— Begin Given data —

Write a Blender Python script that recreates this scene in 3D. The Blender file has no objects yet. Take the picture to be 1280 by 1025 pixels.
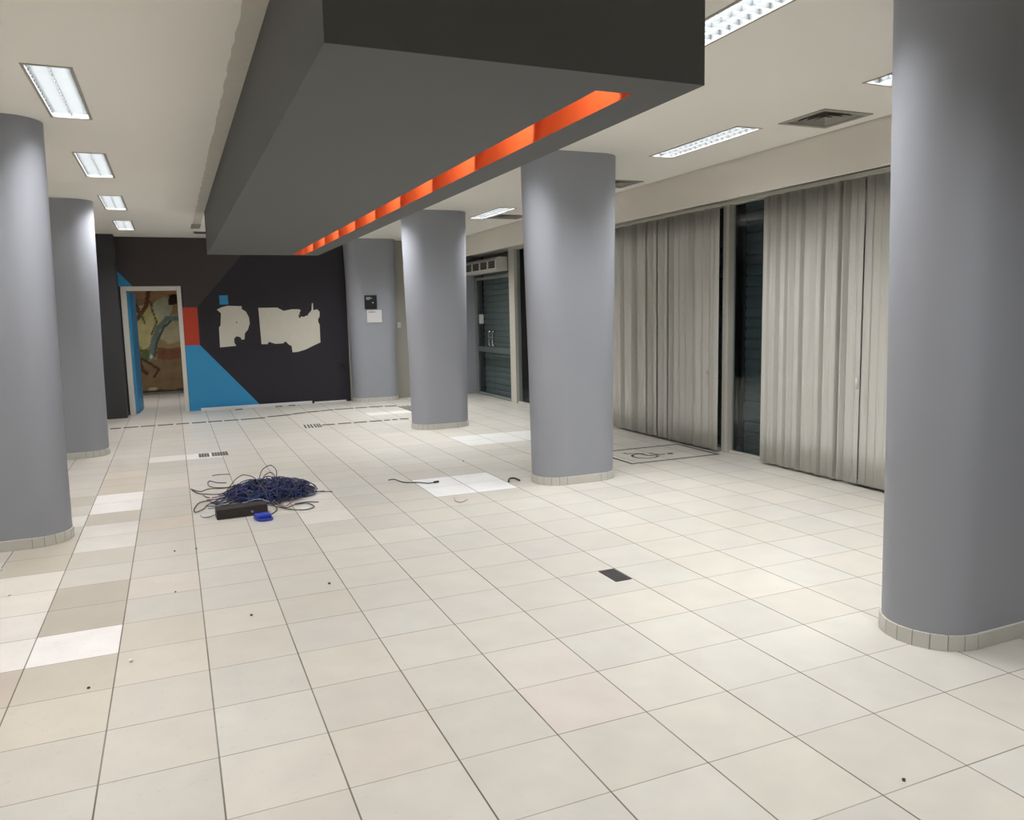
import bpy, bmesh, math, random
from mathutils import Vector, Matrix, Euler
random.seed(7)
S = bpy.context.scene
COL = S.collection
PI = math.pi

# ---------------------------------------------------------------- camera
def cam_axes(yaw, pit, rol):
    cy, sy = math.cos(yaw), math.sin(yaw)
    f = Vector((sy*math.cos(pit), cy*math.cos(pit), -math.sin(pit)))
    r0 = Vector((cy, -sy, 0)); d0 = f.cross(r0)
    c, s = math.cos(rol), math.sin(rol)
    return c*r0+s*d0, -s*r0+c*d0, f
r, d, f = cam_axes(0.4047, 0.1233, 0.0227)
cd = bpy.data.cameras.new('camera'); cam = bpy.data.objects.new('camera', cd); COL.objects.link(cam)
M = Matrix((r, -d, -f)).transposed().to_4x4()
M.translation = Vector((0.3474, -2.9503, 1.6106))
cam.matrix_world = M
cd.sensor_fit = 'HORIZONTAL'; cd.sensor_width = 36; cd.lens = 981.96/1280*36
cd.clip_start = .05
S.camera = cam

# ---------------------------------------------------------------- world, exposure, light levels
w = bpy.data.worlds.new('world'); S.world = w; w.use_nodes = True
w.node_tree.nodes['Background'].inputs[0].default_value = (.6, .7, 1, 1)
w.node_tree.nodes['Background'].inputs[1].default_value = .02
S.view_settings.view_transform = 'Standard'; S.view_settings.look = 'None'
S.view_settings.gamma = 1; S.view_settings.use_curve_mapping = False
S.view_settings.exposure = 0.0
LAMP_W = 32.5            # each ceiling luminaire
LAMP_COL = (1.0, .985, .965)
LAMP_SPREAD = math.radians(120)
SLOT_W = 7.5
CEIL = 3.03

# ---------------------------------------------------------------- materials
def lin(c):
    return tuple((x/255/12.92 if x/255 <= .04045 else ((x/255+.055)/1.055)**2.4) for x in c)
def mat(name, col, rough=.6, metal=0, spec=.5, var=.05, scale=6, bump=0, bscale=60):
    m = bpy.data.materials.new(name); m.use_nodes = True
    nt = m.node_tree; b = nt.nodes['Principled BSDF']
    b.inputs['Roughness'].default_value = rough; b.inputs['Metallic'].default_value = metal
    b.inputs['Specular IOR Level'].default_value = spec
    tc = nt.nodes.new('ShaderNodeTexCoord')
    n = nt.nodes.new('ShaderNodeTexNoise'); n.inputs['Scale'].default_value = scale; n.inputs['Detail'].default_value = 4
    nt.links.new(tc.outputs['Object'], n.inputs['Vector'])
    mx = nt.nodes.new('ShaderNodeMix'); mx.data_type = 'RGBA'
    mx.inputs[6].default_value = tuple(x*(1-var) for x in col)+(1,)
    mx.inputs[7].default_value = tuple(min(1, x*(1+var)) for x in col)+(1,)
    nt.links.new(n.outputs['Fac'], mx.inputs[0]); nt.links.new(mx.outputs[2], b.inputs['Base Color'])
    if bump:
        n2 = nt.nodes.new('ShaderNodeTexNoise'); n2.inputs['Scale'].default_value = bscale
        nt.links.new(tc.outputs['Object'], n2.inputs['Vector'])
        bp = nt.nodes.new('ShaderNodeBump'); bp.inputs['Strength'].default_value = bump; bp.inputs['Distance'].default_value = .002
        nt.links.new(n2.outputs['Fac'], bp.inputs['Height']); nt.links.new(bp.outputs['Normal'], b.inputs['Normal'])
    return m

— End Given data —

[Exercise requirements]
All of the lines above should be retyped precisely, apart from the pictures.

[Task result]
Write a Blender Python script that recreates this scene in 3D. The Blender file has no objects yet. Take the picture to be 1280 by 1025 pixels.
import bpy, bmesh, math, random
from mathutils import Vector, Matrix, Euler
random.seed(7)
S = bpy.context.scene
COL = S.collection
PI = math.pi

# ---------------------------------------------------------------- camera
def cam_axes(yaw, pit, rol):
    cy, sy = math.cos(yaw), math.sin(yaw)
    f = Vector((sy*math.cos(pit), cy*math.cos(pit), -math.sin(pit)))
    r0 = Vector((cy, -sy, 0)); d0 = f.cross(r0)
    c, s = math.cos(rol), math.sin(rol)
    return c*r0+s*d0, -s*r0+c*d0, f
r, d, f = cam_axes(0.4047, 0.1233, 0.0227)
cd = bpy.data.cameras.new('camera'); cam = bpy.data.objects.new('camera', cd); COL.objects.link(cam)
M = Matrix((r, -d, -f)).transposed().to_4x4()
M.translation = Vector((0.3474, -2.9503, 1.6106))
cam.matrix_world = M
cd.sensor_fit = 'HORIZONTAL'; cd.sensor_width = 36; cd.lens = 981.96/1280*36
cd.clip_start = .05
S.camera = cam

# ---------------------------------------------------------------- world, exposure, light levels
w = bpy.data.worlds.new('world'); S.world = w; w.use_nodes = True
w.node_tree.nodes['Background'].inputs[0].default_value = (.6, .7, 1, 1)
w.node_tree.nodes['Background'].inputs[1].default_value = .02
S.view_settings.view_transform = 'Standard'; S.view_settings.look = 'None'
S.view_settings.gamma = 1; S.view_settings.use_curve_mapping = False
S.view_settings.exposure = 0.0
LAMP_W = 32.5            # each ceiling luminaire
LAMP_COL = (1.0, .985, .965)
LAMP_SPREAD = math.radians(120)
SLOT_W = 7.5
CEIL = 3.03

# ---------------------------------------------------------------- materials
def lin(c):
    return tuple((x/255/12.92 if x/255 <= .04045 else ((x/255+.055)/1.055)**2.4) for x in c)
def mat(name, col, rough=.6, metal=0, spec=.5, var=.05, scale=6, bump=0, bscale=60):
    m = bpy.data.materials.new(name); m.use_nodes = True
    nt = m.node_tree; b = nt.nodes['Principled BSDF']
    b.inputs['Roughness'].default_value = rough; b.inputs['Metallic'].default_value = metal
    b.inputs['Specular IOR Level'].default_value = spec
    tc = nt.nodes.new('ShaderNodeTexCoord')
    n = nt.nodes.new('ShaderNodeTexNoise'); n.inputs['Scale'].default_value = scale; n.inputs['Detail'].default_value = 4
    nt.links.new(tc.outputs['Object'], n.inputs['Vector'])
    mx = nt.nodes.new('ShaderNodeMix'); mx.data_type = 'RGBA'
    mx.inputs[6].default_value = tuple(x*(1-var) for x in col)+(1,)
    mx.inputs[7].default_value = tuple(min(1, x*(1+var)) for x in col)+(1,)
    nt.links.new(n.outputs['Fac'], mx.inputs[0]); nt.links.new(mx.outputs[2], b.inputs['Base Color'])
    if bump:
        n2 = nt.nodes.new('ShaderNodeTexNoise'); n2.inputs['Scale'].default_value = bscale
        nt.links.new(tc.outputs['Object'], n2.inputs['Vector'])
        bp = nt.nodes.new('ShaderNodeBump'); bp.inputs['Strength'].default_value = bump; bp.inputs['Distance'].default_value = .002
        nt.links.new(n2.outputs['Fac'], bp.inputs['Height']); nt.links.new(bp.outputs['Normal'], b.inputs['Normal'])
    return m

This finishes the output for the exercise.